Prosecutors in January had outlined other possible charges against
Griles.
They included "honest services" fraud, based on his meetings with
Abramoff;
lying to Congress about information favorable to Abramoff that Griles
had passed on to other Interior officials;
and lying to Congress and criminal conflict of interest over a job
that Abramoff had offered to Griles.
From The Associated Press, 3/23/07:
http://www.sfgate.com/cgi-bin/article.cgi?f=/n/a/2007/03/23/national/w055806D97.DTL&type=politics
Ex-Deputy to Plead Guilty in Lobbyist Case
By JOHN HEILPRIN, Associated Press Writer
WASHINGTON (AP) --
Former Deputy Interior Secretary Steven Griles has decided to plead
guilty to one count of obstruction of justice in the Jack Abramoff
corruption investigation, The Associated Press has learned.
Griles, an oil and gas lobbyist who became an architect of President
Bush's energy policies while at the Interior Department between July
2001 and July 2005, is the highest ranking Bush administration
official implicated in the Washington lobbying scandal.
The former No. 2 official at the Interior Department has agreed to a
felony plea admitting that he lied five times to the Senate Indian
Affairs Committee and its investigators about his relationship with
Abramoff, people involved in the case told the AP.
Griles will admit in federal court Friday that he concealed that he
had a unique relationship with Abramoff, people involved in the case
said on condition of anonymity, because a federal judge had not yet
approved the plea deal.
Griles and Abramoff met on March 1, 2001, through Italia Federici, a
Republican environmental activist whom Griles had been dating.
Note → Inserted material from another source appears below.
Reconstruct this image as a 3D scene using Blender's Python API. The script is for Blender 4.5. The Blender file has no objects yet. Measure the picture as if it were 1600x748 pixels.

That was just one week before Griles, who had been serving on Bush's
transition team for Interior, was nominated by the president as deputy
to Interior Secretary Gale Norton.
Second in rank only to Norton, Griles effectively was Interior's chief
operating officer and its top representative on Vice President *****
Cheney's energy task force.
_________________________________________________________
That ole Republic Culture of Corruption's alive and well.